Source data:
■ ■ ■ ■ ■ ■ ■

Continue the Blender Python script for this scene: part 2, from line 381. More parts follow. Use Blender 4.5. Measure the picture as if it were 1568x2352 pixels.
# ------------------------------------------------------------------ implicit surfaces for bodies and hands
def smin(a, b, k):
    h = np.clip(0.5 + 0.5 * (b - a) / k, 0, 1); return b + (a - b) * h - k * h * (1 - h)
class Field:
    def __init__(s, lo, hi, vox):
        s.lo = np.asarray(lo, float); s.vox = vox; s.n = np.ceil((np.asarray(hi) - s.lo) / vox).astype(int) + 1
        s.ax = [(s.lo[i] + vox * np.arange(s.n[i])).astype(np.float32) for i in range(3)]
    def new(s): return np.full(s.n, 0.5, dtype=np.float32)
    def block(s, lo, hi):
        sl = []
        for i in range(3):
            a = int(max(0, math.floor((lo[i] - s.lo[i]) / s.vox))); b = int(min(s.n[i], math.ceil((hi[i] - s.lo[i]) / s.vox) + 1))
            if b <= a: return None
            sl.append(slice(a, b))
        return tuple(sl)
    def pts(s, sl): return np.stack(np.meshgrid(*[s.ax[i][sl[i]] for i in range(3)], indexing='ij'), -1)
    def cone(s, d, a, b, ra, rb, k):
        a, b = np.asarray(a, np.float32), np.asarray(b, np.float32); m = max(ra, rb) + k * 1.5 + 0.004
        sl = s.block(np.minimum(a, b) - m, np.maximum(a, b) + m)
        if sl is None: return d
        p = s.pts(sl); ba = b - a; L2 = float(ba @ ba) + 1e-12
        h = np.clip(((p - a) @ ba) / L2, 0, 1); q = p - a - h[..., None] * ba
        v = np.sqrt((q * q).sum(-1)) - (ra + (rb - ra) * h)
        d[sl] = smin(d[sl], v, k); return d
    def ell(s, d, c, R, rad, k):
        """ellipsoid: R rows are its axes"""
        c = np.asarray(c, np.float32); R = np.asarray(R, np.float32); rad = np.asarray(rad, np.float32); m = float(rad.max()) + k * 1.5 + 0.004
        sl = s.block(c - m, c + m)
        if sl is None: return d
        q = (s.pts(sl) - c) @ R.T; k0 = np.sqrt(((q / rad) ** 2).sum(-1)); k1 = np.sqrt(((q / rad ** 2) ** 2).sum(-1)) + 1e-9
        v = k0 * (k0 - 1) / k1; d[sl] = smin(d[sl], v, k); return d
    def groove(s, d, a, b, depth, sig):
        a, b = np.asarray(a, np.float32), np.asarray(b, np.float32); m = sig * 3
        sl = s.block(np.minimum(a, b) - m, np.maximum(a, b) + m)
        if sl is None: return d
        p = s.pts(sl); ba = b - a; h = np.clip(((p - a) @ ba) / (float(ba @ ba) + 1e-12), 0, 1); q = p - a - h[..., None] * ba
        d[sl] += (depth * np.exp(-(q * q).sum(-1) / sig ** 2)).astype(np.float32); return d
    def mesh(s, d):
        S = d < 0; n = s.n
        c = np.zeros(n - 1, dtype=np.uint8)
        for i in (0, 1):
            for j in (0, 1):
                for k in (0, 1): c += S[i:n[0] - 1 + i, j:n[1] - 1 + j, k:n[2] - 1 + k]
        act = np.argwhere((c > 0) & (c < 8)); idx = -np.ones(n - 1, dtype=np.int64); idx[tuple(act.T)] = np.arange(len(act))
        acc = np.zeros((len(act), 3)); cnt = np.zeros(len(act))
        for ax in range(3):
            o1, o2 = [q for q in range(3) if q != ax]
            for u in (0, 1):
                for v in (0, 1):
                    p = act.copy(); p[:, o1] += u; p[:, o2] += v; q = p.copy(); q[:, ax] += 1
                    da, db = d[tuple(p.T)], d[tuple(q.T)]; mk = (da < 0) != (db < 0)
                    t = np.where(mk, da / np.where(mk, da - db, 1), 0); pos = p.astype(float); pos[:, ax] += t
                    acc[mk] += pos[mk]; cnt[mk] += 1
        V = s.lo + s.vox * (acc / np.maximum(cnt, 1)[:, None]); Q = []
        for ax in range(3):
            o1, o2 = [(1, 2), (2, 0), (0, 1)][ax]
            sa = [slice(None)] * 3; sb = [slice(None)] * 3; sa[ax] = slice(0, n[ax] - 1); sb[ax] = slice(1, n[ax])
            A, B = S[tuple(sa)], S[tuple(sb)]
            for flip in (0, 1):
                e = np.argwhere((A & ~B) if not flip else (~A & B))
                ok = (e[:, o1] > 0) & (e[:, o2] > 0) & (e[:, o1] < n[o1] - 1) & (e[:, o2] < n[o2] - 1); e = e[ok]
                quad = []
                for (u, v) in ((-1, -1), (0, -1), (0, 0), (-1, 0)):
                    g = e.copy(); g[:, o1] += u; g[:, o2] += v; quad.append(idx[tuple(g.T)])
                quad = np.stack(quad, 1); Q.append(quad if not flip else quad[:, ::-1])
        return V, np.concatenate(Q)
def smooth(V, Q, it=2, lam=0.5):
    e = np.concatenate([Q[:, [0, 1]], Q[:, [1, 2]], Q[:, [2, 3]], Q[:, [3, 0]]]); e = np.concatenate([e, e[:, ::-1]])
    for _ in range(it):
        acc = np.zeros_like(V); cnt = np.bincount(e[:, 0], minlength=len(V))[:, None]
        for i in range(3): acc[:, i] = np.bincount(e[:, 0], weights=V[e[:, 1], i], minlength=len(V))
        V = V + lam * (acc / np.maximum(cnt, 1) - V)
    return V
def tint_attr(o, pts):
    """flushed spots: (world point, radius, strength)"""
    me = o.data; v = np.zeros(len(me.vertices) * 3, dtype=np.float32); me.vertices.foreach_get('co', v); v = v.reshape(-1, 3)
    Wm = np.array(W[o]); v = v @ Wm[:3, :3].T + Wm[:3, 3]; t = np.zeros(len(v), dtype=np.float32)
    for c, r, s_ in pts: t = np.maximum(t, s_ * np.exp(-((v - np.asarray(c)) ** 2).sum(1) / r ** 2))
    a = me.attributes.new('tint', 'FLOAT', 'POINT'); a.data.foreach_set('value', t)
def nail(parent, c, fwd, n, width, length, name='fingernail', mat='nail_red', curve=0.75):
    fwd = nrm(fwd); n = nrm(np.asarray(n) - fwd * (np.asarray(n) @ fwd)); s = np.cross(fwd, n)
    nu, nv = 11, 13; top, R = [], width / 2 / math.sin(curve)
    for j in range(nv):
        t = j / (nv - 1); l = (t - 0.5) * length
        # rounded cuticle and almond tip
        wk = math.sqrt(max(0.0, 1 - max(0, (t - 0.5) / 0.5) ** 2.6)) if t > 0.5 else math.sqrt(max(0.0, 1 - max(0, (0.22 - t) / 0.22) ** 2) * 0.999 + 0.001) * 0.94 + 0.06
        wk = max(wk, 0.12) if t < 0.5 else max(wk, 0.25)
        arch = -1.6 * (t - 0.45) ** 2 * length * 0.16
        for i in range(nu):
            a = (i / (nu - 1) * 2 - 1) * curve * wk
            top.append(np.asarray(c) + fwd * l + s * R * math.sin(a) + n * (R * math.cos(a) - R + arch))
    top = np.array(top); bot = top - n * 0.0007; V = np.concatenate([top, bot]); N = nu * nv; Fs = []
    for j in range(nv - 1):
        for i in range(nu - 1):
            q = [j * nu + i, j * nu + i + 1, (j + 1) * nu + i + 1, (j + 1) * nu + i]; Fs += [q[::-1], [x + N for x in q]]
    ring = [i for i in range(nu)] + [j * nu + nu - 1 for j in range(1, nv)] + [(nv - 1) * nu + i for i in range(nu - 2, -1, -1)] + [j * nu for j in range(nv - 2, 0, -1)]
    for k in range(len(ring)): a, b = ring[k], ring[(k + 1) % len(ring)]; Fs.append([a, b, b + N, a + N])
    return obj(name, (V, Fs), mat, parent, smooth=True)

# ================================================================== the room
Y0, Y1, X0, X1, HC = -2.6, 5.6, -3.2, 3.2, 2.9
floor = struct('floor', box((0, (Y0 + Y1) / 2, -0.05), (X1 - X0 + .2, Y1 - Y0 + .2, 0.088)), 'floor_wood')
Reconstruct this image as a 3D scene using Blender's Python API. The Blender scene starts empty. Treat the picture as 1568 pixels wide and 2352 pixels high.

■ ■ ■ ■ ■ ■ ■

(What is expected): Copy out the lines that hold "this".

(Final result):
Continue the Blender Python script for this scene: part 2, from line 381. More parts follow. Use Blender 4.5. Measure the picture as if it were 1568x2352 pixels.
Reconstruct this image as a 3D scene using Blender's Python API. The Blender scene starts empty. Treat the picture as 1568 pixels wide and 2352 pixels high.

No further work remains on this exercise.